V. Tools & Operations: Our Toolkit

This section outlines the practical tools, hardware, and security practices that enable us to work effectively and safely.

A. Essential Hardware & Home Office Setup

We are committed to providing you with the core equipment you need to do your job effectively.

  • Company-Provided Laptop: You will be provided with a modern, powerful laptop for your work. You can choose between a PC or a MacBook, within a reasonable specification range approved by your manager. This device remains the property of Expanly.

  • Home Office Stipend: To ensure our remote employees have a comfortable, ergonomic, and professional home office setup, new remote hires receive a one-time stipend. Your manager will discuss and confirm the specific amount for your location with you as part of the hiring process. This can be used for items that improve your physical workspace and your remote presence, such as an external monitor, a quality chair, a good webcam, a microphone, or dedicated lighting for video calls. If for some reason you can't work from home, let's discuss the possibility to rent a co-working space near you. For team members based in Helsinki, our headquarters provides a fully-equipped, ergonomic workspace.

  • Your Responsibility: You are responsible for providing a reliable, high-speed internet connection, which is essential for remote collaboration.

B. Software, Systems & Access

We use a specific set of cloud-based tools to collaborate and manage our work.

  • Our Core Stack: As outlined in Section II, our primary tools are Google Workspace, Slack, Linear, and Hubspot.

  • Getting Access: Your manager is responsible for ensuring you get access to all the systems you need for your role. On your first day, you will receive invitations and login instructions.

  • Requesting New Software: If you need a new tool or software license to do your job better, please discuss the business case with your manager first. We will evaluate the request based on its potential impact and cost.

C. Security: Our Shared Responsibility

Our clients trust us with their business data. Protecting this data is a responsibility we all share. A security breach could fundamentally damage our reputation and our business. Therefore, we take security very seriously and require every employee to adhere to these core practices.

  1. Use a Password Manager: You are required to use a password manager (1Password) for all work-related accounts to generate and store strong, unique passwords. Do not reuse passwords.

  2. Enable Two-Factor Authentication (2FA): Our company policy is that 2FA must be enabled on every account that supports it.

  3. Keep Software Updated: Always apply software updates for your operating system and applications promptly.

  4. Lock Your Screen: If you step away from your computer, lock the screen.

  5. Report Suspicious Activity: If you receive a suspicious email or see unusual activity, report it immediately to your manager and in the #security Slack channel.



A Living Document

This playbook is a living document, just like our company.
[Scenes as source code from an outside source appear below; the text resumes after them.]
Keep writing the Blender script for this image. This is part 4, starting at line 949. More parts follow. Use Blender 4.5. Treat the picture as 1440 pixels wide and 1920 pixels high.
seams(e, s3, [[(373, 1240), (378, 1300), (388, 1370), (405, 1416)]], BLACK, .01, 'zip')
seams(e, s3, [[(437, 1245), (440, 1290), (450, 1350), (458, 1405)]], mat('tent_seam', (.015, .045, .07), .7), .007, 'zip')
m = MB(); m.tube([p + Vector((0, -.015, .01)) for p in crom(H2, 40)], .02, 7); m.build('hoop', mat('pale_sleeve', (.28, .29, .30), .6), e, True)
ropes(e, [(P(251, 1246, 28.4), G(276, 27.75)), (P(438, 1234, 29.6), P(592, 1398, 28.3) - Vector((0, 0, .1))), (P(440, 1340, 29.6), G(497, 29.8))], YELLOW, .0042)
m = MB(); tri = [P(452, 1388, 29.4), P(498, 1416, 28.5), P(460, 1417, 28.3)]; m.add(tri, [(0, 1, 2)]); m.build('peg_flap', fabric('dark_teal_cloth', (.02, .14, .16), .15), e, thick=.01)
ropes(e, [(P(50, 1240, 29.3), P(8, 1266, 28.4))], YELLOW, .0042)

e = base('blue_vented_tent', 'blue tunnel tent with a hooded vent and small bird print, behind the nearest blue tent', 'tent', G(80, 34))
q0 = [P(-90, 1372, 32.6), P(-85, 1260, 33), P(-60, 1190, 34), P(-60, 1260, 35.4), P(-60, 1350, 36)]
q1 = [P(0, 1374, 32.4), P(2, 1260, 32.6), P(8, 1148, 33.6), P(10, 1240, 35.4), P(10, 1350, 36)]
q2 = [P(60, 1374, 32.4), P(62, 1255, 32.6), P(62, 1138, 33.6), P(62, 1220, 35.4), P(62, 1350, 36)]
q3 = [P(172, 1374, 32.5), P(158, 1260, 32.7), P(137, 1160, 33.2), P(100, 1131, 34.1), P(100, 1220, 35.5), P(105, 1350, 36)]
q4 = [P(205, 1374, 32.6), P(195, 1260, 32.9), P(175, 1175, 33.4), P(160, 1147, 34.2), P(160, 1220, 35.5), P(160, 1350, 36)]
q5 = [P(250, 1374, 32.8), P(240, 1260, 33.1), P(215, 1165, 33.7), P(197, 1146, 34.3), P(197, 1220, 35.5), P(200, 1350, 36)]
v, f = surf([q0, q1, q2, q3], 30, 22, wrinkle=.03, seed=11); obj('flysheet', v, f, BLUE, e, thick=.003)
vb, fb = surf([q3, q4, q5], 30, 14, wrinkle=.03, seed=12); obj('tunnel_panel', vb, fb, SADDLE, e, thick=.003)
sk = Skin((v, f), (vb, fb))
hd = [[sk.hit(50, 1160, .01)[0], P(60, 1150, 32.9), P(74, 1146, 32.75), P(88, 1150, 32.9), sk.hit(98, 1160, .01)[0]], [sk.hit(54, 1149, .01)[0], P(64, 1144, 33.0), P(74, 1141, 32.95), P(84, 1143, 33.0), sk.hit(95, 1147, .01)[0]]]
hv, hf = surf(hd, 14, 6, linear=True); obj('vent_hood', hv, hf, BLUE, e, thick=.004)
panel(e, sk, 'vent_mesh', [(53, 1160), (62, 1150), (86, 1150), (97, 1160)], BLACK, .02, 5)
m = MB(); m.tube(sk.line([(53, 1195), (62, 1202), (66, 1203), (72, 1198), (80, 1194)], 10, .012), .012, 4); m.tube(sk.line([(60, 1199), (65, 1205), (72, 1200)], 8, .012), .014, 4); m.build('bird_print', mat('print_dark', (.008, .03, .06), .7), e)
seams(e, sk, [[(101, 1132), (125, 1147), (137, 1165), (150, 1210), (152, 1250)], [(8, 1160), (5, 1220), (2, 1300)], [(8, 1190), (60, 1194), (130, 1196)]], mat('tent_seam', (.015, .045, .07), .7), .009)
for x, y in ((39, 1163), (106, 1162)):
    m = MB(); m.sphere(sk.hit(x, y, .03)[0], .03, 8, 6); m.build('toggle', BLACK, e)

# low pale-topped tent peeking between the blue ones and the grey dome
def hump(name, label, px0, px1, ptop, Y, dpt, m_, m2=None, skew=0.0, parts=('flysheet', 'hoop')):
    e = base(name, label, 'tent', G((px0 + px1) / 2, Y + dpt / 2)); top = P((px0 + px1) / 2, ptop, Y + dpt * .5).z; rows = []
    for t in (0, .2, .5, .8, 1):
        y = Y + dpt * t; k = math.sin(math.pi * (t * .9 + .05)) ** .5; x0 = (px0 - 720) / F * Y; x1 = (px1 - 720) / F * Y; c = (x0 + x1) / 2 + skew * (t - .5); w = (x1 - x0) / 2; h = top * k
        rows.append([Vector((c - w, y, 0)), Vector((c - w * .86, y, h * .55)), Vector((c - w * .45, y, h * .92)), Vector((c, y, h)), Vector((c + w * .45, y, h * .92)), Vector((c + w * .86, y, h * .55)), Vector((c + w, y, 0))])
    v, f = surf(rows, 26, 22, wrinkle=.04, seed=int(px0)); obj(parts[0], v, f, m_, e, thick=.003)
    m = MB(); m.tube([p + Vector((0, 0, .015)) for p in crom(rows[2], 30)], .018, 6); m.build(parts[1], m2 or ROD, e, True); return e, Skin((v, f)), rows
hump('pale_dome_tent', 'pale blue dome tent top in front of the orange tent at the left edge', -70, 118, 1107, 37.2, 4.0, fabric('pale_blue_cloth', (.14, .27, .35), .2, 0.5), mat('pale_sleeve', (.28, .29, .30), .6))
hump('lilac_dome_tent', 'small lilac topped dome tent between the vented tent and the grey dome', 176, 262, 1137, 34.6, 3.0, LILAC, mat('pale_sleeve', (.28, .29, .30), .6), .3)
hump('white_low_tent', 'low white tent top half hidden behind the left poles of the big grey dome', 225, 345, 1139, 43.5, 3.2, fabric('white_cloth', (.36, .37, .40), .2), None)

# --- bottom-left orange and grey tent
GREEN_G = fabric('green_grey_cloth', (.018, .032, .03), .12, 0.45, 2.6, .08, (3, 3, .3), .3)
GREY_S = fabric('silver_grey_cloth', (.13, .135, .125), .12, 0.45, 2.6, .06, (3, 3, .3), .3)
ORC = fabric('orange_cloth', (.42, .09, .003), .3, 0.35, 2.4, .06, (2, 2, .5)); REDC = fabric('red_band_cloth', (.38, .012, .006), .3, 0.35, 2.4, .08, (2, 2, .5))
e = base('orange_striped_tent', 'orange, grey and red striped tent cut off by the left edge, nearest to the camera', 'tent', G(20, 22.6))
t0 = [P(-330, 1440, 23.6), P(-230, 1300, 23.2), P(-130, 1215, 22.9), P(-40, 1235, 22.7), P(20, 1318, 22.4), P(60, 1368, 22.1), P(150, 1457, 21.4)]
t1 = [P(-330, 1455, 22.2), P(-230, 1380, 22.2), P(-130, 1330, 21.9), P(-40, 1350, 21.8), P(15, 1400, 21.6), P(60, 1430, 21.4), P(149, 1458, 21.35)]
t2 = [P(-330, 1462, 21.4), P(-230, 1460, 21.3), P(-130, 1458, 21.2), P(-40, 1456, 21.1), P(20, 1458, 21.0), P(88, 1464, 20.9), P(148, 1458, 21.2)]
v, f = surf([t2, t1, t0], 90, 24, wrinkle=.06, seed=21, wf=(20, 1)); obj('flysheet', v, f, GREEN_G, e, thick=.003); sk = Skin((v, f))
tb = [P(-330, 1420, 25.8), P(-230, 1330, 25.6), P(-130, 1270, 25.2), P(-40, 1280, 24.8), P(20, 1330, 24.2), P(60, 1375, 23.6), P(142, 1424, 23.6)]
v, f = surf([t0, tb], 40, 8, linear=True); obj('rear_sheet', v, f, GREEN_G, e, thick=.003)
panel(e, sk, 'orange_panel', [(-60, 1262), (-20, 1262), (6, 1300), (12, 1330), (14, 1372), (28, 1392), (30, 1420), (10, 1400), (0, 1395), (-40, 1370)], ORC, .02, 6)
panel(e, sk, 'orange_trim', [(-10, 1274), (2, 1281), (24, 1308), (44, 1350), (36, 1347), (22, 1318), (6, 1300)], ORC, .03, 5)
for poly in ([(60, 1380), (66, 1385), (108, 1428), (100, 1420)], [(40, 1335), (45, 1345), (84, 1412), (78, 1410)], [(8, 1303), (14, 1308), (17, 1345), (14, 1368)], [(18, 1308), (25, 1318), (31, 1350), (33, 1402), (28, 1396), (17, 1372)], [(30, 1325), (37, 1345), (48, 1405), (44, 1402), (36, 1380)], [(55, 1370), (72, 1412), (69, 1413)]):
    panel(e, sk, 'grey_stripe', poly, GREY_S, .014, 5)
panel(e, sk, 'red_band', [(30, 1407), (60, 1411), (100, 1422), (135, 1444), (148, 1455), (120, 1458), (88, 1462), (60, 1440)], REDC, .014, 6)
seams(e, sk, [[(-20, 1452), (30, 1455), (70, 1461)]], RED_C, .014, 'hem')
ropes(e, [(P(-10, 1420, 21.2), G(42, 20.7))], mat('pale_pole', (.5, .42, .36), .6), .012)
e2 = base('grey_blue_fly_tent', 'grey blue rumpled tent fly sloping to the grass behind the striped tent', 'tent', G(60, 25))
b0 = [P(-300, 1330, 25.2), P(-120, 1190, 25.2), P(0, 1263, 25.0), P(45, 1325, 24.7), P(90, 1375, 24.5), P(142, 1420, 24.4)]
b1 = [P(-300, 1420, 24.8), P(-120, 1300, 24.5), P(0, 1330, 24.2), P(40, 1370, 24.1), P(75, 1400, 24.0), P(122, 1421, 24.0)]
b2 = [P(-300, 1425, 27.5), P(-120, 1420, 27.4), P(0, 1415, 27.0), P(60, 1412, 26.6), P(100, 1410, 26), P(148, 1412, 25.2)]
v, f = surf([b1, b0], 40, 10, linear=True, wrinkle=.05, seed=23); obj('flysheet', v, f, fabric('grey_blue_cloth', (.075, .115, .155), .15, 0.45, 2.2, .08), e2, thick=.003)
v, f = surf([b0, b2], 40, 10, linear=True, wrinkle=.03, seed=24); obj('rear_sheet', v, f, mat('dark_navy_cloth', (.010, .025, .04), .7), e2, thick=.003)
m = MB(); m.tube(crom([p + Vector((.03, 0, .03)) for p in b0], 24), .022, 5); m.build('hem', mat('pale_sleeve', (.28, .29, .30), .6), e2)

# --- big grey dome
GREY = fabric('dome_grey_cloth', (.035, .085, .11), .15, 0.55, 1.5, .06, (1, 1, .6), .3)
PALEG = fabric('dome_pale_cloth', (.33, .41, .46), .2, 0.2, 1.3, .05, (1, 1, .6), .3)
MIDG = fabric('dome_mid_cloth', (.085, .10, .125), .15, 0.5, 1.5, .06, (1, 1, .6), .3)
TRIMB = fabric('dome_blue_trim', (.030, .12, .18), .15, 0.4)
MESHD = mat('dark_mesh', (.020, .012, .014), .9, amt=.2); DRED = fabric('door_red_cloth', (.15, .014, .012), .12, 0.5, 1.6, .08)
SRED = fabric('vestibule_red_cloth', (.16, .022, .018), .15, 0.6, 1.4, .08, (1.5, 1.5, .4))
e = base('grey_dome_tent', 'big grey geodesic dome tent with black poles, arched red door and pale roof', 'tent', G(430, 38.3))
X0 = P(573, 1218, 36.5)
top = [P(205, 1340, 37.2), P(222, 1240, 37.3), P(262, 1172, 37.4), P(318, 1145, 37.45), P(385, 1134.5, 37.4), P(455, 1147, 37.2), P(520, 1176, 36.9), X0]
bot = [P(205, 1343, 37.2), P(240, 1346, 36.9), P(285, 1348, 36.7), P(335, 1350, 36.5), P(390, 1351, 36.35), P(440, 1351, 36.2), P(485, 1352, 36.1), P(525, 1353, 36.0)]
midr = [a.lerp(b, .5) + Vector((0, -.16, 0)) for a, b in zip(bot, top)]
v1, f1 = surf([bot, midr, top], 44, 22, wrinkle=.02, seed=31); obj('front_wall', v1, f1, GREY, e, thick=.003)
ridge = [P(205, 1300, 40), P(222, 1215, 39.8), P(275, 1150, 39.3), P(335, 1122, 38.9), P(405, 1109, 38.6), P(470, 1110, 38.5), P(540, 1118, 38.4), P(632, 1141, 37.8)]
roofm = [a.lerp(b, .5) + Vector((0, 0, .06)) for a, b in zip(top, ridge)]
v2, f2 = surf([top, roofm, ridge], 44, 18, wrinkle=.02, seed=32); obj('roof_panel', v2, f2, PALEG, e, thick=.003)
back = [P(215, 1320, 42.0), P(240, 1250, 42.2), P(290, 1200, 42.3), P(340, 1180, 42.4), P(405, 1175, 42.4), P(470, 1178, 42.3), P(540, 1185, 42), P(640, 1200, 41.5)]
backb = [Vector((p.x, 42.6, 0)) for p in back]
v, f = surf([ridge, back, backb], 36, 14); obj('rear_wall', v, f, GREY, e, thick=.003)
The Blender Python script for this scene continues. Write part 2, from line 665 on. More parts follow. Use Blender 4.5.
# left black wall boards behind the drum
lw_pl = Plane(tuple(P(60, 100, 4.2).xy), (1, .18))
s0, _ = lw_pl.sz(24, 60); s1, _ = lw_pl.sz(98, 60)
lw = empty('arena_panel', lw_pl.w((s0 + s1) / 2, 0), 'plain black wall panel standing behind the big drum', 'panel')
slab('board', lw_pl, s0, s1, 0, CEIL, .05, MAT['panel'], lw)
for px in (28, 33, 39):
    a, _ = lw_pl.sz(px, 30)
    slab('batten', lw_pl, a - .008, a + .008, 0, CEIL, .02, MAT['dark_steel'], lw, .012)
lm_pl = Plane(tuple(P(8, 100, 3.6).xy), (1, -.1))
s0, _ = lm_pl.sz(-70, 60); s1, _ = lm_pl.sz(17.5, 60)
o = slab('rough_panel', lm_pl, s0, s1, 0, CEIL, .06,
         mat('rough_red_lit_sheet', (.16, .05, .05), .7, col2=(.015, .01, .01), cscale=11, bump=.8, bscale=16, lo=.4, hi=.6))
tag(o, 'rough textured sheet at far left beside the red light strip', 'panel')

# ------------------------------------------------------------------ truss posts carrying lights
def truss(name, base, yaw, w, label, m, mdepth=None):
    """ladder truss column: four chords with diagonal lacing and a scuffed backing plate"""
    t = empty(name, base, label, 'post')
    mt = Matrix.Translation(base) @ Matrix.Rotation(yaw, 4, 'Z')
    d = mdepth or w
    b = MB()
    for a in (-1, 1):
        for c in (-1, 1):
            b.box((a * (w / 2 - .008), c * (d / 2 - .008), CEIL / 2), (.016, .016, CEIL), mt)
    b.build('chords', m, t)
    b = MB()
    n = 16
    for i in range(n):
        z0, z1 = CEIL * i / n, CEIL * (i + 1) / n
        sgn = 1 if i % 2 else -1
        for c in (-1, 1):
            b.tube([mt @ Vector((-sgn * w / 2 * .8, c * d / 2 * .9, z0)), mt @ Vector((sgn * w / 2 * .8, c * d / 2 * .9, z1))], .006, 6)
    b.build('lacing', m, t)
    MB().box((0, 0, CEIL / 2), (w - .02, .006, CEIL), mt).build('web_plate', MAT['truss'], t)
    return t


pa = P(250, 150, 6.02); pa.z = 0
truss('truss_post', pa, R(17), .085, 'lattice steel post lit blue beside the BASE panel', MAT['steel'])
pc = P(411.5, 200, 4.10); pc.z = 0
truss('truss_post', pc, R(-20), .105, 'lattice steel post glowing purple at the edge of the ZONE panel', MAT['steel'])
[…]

It is not meant to be a static set of rules, but a reflection of our current best thinking on how to operate effectively.

As we grow, we will learn, adapt, and improve. We share our playbook publicly as a commitment to that process, believing that transparency fosters trust and leads to better conversations: with our team, our partners, and our future colleagues.

Whether you're here to join our team or simply to understand how we operate, we're glad you stopped by. This is how we're building the future of e-commerce, and we're just getting started.